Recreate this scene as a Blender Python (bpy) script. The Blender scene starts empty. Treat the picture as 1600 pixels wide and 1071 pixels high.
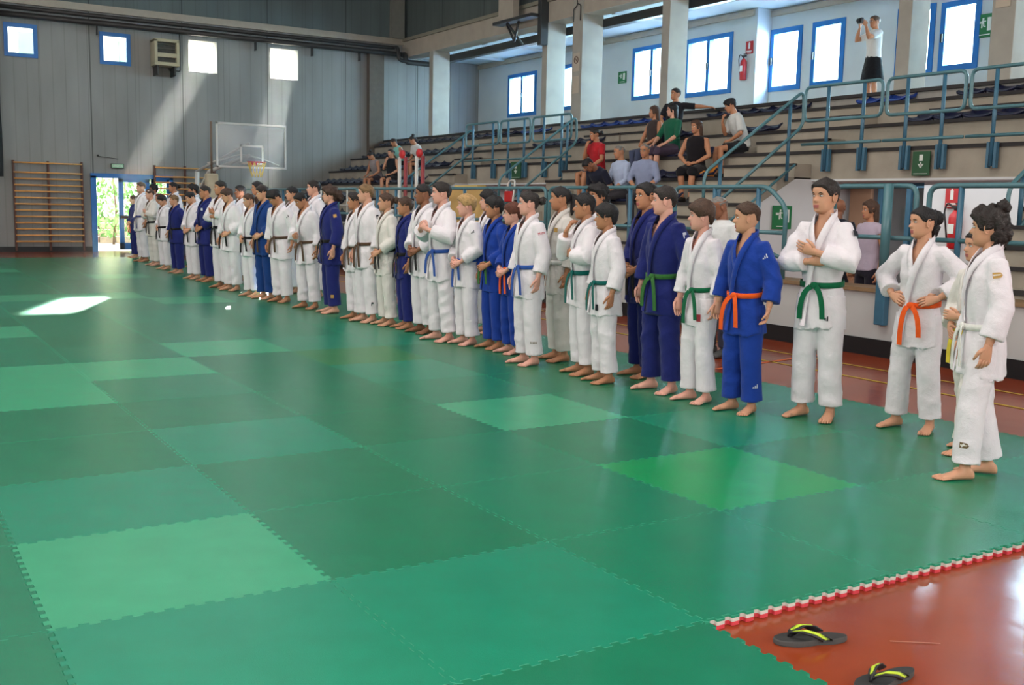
import bpy, bmesh, math, random
import numpy as np
from mathutils import Vector, Matrix, Euler
random.seed(7); RNG = np.random.default_rng(11)
C = bpy.context.scene.collection
SC = bpy.context.scene
PI = math.pi

# ---------------------------------------------------------------- camera
cam_d = bpy.data.cameras.new('camera'); cam = bpy.data.objects.new('camera', cam_d); C.objects.link(cam)
YAW, PITCH, ROLL, FPX = -.5553, -.1303, .022, 1630.93
f = Vector((-math.sin(YAW)*math.cos(PITCH), math.cos(YAW)*math.cos(PITCH), math.sin(PITCH)))
rt = Vector((math.cos(YAW), math.sin(YAW), 0)); up = rt.cross(f)
r2 = rt*math.cos(ROLL)+up*math.sin(ROLL); u2 = up*math.cos(ROLL)-rt*math.sin(ROLL)
M = Matrix((r2, u2, -f)).transposed().to_4x4(); M.translation = (-.46, -3.6337, 1.4432)
cam.matrix_world = M
cam_d.sensor_width = 36; cam_d.lens = FPX/1600*36; cam_d.clip_end = 300; cam_d.clip_start = .05
SC.camera = cam
SC.view_settings.view_transform = 'Standard'; SC.view_settings.look = 'None'
SC.view_settings.gamma = 1; SC.view_settings.use_curve_mapping = False
SC.view_settings.exposure = 0.25
SC.cycles.max_bounces = 6; SC.cycles.diffuse_bounces = 4; SC.cycles.transparent_max_bounces = 12

# ---------------------------------------------------------------- world and lights
w = bpy.data.worlds.new('sky'); SC.world = w; w.use_nodes = True
nt = w.node_tree; bg = nt.nodes['Background']
tc = nt.nodes.new('ShaderNodeTexCoord'); sx = nt.nodes.new('ShaderNodeSeparateXYZ'); rp = nt.nodes.new('ShaderNodeValToRGB')
nt.links.new(tc.outputs['Generated'], sx.inputs[0]); nt.links.new(sx.outputs[2], rp.inputs[0]); nt.links.new(rp.outputs[0], bg.inputs[0])
rp.color_ramp.elements[0].position = 0.0; rp.color_ramp.elements[0].color = (.93, .97, 1, 1)
rp.color_ramp.elements[1].position = .6; rp.color_ramp.elements[1].color = (.62, .86, 1, 1)
bg.inputs[1].default_value = 5.5

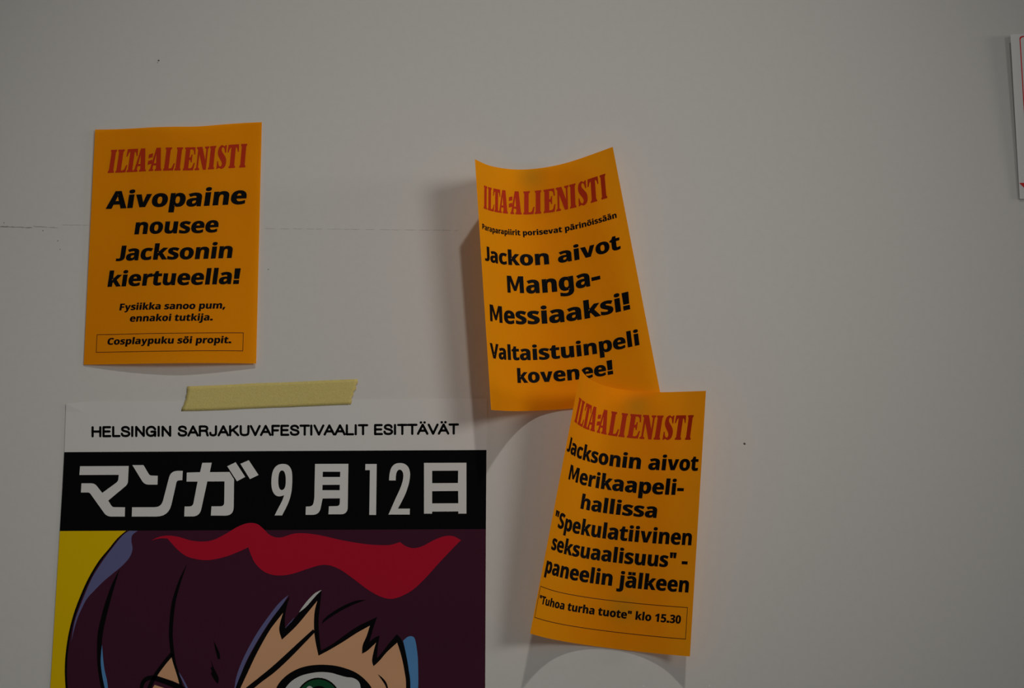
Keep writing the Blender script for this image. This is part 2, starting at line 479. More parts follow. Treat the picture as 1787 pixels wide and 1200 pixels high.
def line_of_text(s, u0, u1, v, cap, shear):
    """Loops of one printed line spanning u0..u1 with its baseline at v (cap = capital height in v)."""
    x = 0
    shapes = []
    for ch in s:
        adv, cs = GLYPHS[ch]
        if cs:
            shapes.append([[(x + a + shear * b, b) for a, b in zip(l[0::2], l[1::2])] for l in cs])
        x += adv
    xs = [p[0] for g in shapes for l in g for p in l]
    lo, hi = min(xs), max(xs)
    return [[[(u0 + (a - lo) / (hi - lo) * (u1 - u0), v - b / 714.0 * cap) for a, b in l] for l in g] for g in shapes]


# heavy condensed slab letters of the red masthead, one unit high
SLAB = {
    'I': [[(0, 0), (.41, 0), (.41, .06), (.355, .11), (.355, .89), (.41, .94), (.41, 1), (0, 1), (0, .94), (.055, .89), (.055, .11), (0, .06)]],
    'L': [[(0, 0), (.68, 0), (.74, .31), (.66, .31), (.57, .13), (.48, .09), (.355, .09), (.355, .89), (.43, .94), (.43, 1), (0, 1), (0, .94), (.055, .89), (.055, .11), (0, .06)]],
    'T': [[(.0, 1), (.70, 1), (.73, .68), (.66, .68), (.60, .83), (.50, .89), (.50, .11), (.56, .06), (.56, 0), (.13, 0), (.13, .06), (.20, .11), (.20, .89), (.11, .83), (.05, .68), (-.03, .68)]],
    'A': [[(0, 0), (.30, 0), (.30, .06), (.235, .10), (.265, .24), (.455, .24), (.47, .10), (.40, .06), (.40, 0), (.86, 0), (.86, .06), (.80, .1), (.63, 1), (.33, 1), (.07, .1), (0, .06)],
          [(.285, .33), (.44, .33), (.375, .73)]],
    '=': [[(.0, .55), (.28, .60), (.28, .77), (0, .72)], [(0, .27), (.28, .32), (.28, .49), (0, .44)]],
    'E': [[(0, 0), (.69, 0), (.76, .32), (.68, .32), (.59, .13), (.50, .09), (.355, .09), (.355, .46), (.44, .44), (.47, .35), (.54, .35), (.54, .68), (.47, .68), (.44, .58), (.355, .55), (.355, .91), (.50, .91), (.60, .85), (.65, .68), (.73, .68), (.68, 1), (0, 1), (0, .94), (.055, .89), (.055, .11), (0, .06)]],
    'N': [[(0, 0), (.30, 0), (.30, .06), (.21, .11), (.21, .68), (.55, 0), (.75, 0), (.75, .89), (.82, .94), (.82, 1), (.54, 1), (.54, .94), (.64, .89), (.64, .42), (.36, 1), (0, 1), (0, .94), (.09, .88), (.09, .11), (0, .06)]],
    'S': [smooth([(.02, .33, 1), (.09, .33, 1), (.15, .16), (.27, .09), (.35, .16), (.33, .27), (.19, .42), (.06, .57), (.01, .74), (.07, .92), (.25, 1.01), (.41, .95), (.5, 1, 1), (.57, 1, 1), (.57, .67, 1), (.5, .67, 1), (.43, .85), (.32, .92), (.25, .85), (.28, .74), (.41, .62), (.57, .46), (.63, .28), (.57, .08), (.36, -.01), (.18, .04), (.09, 0, 1), (.02, 0, 1)], 3)],
}
MAST = [('I', 0), ('L', .333), ('T', .745), ('A', 1.12), ('=', 1.735), ('A', 1.82), ('L', 2.46), ('I', 2.96), ('E', 3.33),
        ('N', 3.85), ('I', 4.43), ('S', 4.79), ('T', 5.245), ('I', 5.80)]


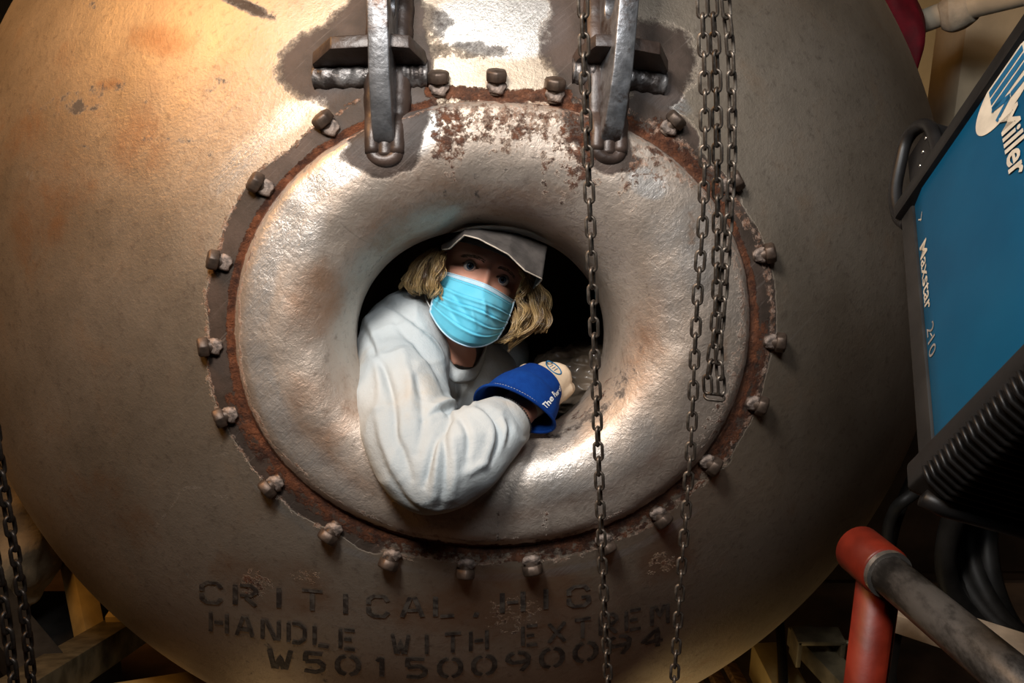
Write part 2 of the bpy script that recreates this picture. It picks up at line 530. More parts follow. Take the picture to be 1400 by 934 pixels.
def fields(Pc, me):
    Q = np.stack([700 + Pc[:, 0] / Pc[:, 2] * F, 467 - Pc[:, 1] / Pc[:, 2] * F], 1)
    front = ((Pc - Cc) @ nrm(-Cc) > .2).astype(float)
    u, th = inv_u(Pc)
    deg = np.degrees(np.arctan2(-(Q[:, 1] - 445), (Q[:, 0] - 672))) % 360     # 0 right, 90 up
    def arc(lo, hi, f=12):
        d = (deg - lo) % 360; L = (hi - lo) % 360
        return sstep(-.01, f, d) * (1 - sstep(L - f, L + .01, d)) * (d <= L)
    wob = (vnoise(np.c_[Q * .02, np.zeros(len(Q))], 1.0) - .5)
    ue = u + wob * .035
    primer = smx(
        1.1 * arc(108, 250) * (1 - sstep(.985, 1.01, ue)) * sstep(.885, .905, u),
        .75 * arc(322, 75) * (1 - sstep(.98, 1.0, ue)) * sstep(.89, .91, u),
        .52 * arc(200, 335) * (1 - sstep(.955, .985, ue)) * sstep(.89, .905, u),
        seg_field(Q, [(500, 20), (500, 60), (488, 100), (505, 160), (525, 215)], [26, 48, 46, 36, 26], .9),
        seg_field(Q, [(540, 0), (552, 70), (562, 130), (548, 195)], [30, 30, 26, 22], .9),
        blob(Q, 455, 88, 62, 42, -8, .9), blob(Q, 522, 215, 45, 20, 5, .9),
        seg_field(Q, [(800, 0), (800, 60), (806, 150), (832, 205)], [40, 42, 34, 28], .9),
        blob(Q, 888, 82, 55, 46, 10, .9), seg_field(Q, [(905, 100), (915, 130)], 14, .9),
        seg_field(Q, [(880, 150), (930, 190)], 22, .9), blob(Q, 840, 222, 32, 12, 0, .9),
        .55 * blob(Q, 590, 30, 30, 26, 0, .9), .52 * blob(Q, 640, 70, 70, 14, 0, .9), .62 * blob(Q, 762, 60, 26, 40, 0, .9),
        .7 * blob(Q, 330, 5, 45, 8, 25, .9))
    rust = smx(
        .85 * (1 - sstep(.012, .032, np.abs(u - .905))) * arc(100, 80, 6),
        .62 * (1 - sstep(.025, .055, np.abs(u - .935))) * arc(185, 10),
        .60 * (1 - sstep(.02, .05, np.abs(u - .93))) * arc(20, 75),
        seg_field(Q, [(590, 124), (640, 128), (700, 132), (775, 130)], 9, .8) * .85,
        .62 * blob(Q, 790, 205, 34, 60, 5, .9), .60 * blob(Q, 612, 185, 26, 46, 0, .9), .50 * blob(Q, 690, 170, 50, 46, 0, .9),
        .46 * blob(Q, 735, 150, 60, 30, 0, .9),
        .55 * blob(Q, 905, 195, 30, 36, 0, .9), .45 * blob(Q, 860, 255, 18, 34, 0, .9),
        .50 * seg_field(Q, [(612, 150), (618, 250)], 6, .8), .52 * seg_field(Q, [(745, 150), (744, 260)], 6, .8),
        .48 * seg_field(Q, [(660, 140), (662, 200)], 5, .8), .5 * seg_field(Q, [(770, 150), (772, 275)], 8, .8),
        .52 * seg_field(Q, [(680, 700), (681, 770)], 4, .8), .47 * seg_field(Q, [(745, 690), (746, 760)], 5, .8),
        .54 * blob(Q, 350, 800, 26, 20, 10, .8), .50 * blob(Q, 420, 790, 26, 12, 10, .9), .46 * blob(Q, 700, 840, 44, 30, 0, .9),
        .50 * seg_field(Q, [(985, 565), (960, 600)], 14, .8), .5 * blob(Q, 905, 770, 24, 16, -30, .9),
        .42 * seg_field(Q, [(755, 610), (800, 560), (845, 520)], 16, .8))
    crust = smx(
        .66 * (1 - sstep(.004, .016, np.abs(ue - .872))) * arc(100, 80, 4),
        .62 * (1 - sstep(.006, .022, np.abs(ue - 1.0))) * arc(112, 240),
        .60 * (1 - sstep(.012, .03, np.abs(ue - .965))) * arc(235, 75),
        .55 * blob(Q, 700, 150, 120, 30, 0, .8), .54 * blob(Q, 900, 215, 50, 40, 20, .8),
        .56 * (1 - sstep(.03, .06, np.abs(ue - .86))) * arc(330, 50))
    bare = smx(
        .72 * arc(100, 170, 25) * (1 - sstep(.0, .13, np.abs(u - 1.09))),
        1.0 * blob(Q, 690, 30, 80, 44, 0, .7), .9 * blob(Q, 560, 170, 40, 40, 20, .8), .95 * blob(Q, 470, 225, 40, 22, -35, .8),
        .8 * blob(Q, 905, 130, 40, 18, 30, .8), .8 * blob(Q, 885, 250, 30, 20, 30, .8),
        .6 * arc(110, 250, 30) * (1 - sstep(.03, .09, np.abs(u - .80))), .62 * blob(Q, 400, 300, 50, 60, 30, .9),
        .5 * blob(Q, 930, 350, 60, 120, 0, .9), .55 * blob(Q, 800, 640, 130, 60, -25, .9),
        .6 * arc(200, 330, 20) * (1 - sstep(.0, .05, np.abs(u - 1.03))))
    stain = smx(
        .7 * blob(Q, 225, 55, 40, 24, 0, .9), .7 * blob(Q, 190, 200, 40, 50, 0, .9), .55 * blob(Q, 110, 70, 40, 22, -20, .9), .6 * blob(Q, 150, 115, 20, 8, 0, .9),
        .75 * blob(Q, 430, 420, 36, 60, 20, .9), .7 * blob(Q, 440, 560, 50, 60, -10, .9), .6 * blob(Q, 560, 280, 90, 50, -30, .9),
        .6 * blob(Q, 670, 270, 120, 20, 0, .9), .6 * arc(200, 340, 20) * (1 - sstep(.0, .1, np.abs(u - .76))),
        .75 * blob(Q, 680, 830, 150, 50, 0, .9), .7 * blob(Q, 380, 800, 90, 40, 10, .9), .8 * blob(Q, 915, 760, 40, 26, -20, .9),
        .6 * blob(Q, 880, 480, 30, 90, 10, .9), .55 * blob(Q, 60, 250, 70, 110, 0, .9), .5 * blob(Q, 160, 690, 80, 40, 20, .9),
        .8 * seg_field(Q, [(933, 120), (930, 170)], 4, .8), .7 * seg_field(Q, [(946, 290), (946, 330)], 5, .8), .7 * seg_field(Q, [(990, 465), (988, 490)], 4, .8))
    dark = smx(
        .75 * blob(Q, 102, 146, 15, 11, 0, .5), .55 * seg_field(Q, [(45, 150), (100, 132), (165, 118)], 9, .9), .5 * seg_field(Q, [(70, 156), (140, 146)], 5, .9),
        .5 * blob(Q, 290, 115, 32, 14, 0, .9), .48 * blob(Q, 195, 135, 8, 8, 0, .9), .55 * blob(Q, 115, 8, 5, 7, 20, .6), .6 * blob(Q, 128, 7, 6, 7, 20, .6), .5 * blob(Q, 141, 5, 4, 8, 20, .6),
        .5 * seg_field(Q, [(195, 191), (245, 192), (285, 191)], 4, .8), .48 * blob(Q, 45, 240, 13, 7, 0, .9), .47 * blob(Q, 290, 210, 8, 6, 0, .9),
        .55 * seg_field(Q, [(325, 3), (350, 8), (372, 22), (376, 38)], [4, 8, 7, 3], .8),
        .55 * seg_field(Q, [(107, 190), (104, 196), (128, 205)], 2.6, .8), .5 * seg_field(Q, [(155, 234), (165, 226), (172, 232)], 2.4, .8),
        .45 * seg_field(Q, [(279, 97), (279, 78), (298, 72)], 2.4, .8), .42 * seg_field(Q, [(296, 80), (299, 91), (308, 92), (310, 78)], 2.4, .8), .4 * seg_field(Q, [(338, 80), (352, 70), (362, 72), (363, 88)], 2.4, .8),
        .6 * seg_field(Q, [(212, 722), (236, 690), (250, 668), (262, 666), (288, 668), (294, 677), (330, 683)], 2.6, .8),
        .6 * seg_field(Q, [(284, 627), (310, 620), (328, 615)], 2.6, .8), .42 * seg_field(Q, [(240, 332), (300, 326), (290, 342)], 2.4, .8),
        .46 * seg_field(Q, [(400, 795), (455, 840), (490, 880)], 3, .9), .5 * seg_field(Q, [(255, 785), (310, 850), (345, 920)], 3, .9), .45 * seg_field(Q, [(360, 880), (420, 915), (450, 930)], 6, .9),
        .42 * seg_field(Q, [(330, 800), (380, 850)], 3, .9),
        .56 * seg_field(Q, [(735, 600), (770, 590), (820, 560), (860, 510)], 14, .9), .46 * blob(Q, 880, 440, 16, 60, 10, .9),
        .48 * seg_field(Q, [(655, 300), (650, 235)], 4, .9), .46 * seg_field(Q, [(610, 235), (608, 270)], 3, .9), .5 * seg_field(Q, [(744, 240), (746, 262)], 2.5, .8), .45 * seg_field(Q, [(525, 340), (505, 375)], 4, .9),
        .42 * seg_field(Q, [(640, 230), (735, 222)], 10, .9),
        .62 * seg_field(Q, [(680, 700), (681, 730)], 3, .7), .6 * seg_field(Q, [(600, 735), (600, 755)], 3, .7), .6 * seg_field(Q, [(775, 735), (830, 730)], 6, .9))
    for nm_, a in (('primer', primer), ('rust', rust), ('crust', crust), ('bare', bare), ('stain', stain), ('dark', dark)):
        set_attr(me, nm_, a * front)
fields(SH, shell_me)
fields(RG, ring_me)
shell = obj('shell', shell_me, tank)
ring = obj('manway_ring', ring_me, tank, 'rolled cast rim of the oval manhole')
sol = shell.modifiers.new('plate', 'SOLIDIFY'); sol.thickness = .012; sol.offset = -1; sol.material_offset = 0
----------
Pictures do not belong in the copy. Repeat only the lines from the top of the records through the line containing "PI = math.pi".

Recreate this scene as a Blender Python (bpy) script. The Blender scene starts empty. Treat the picture as 1600 pixels wide and 1071 pixels high.
import bpy, bmesh, math, random
import numpy as np
from mathutils import Vector, Matrix, Euler
random.seed(7); RNG = np.random.default_rng(11)
C = bpy.context.scene.collection
SC = bpy.context.scene
PI = math.pi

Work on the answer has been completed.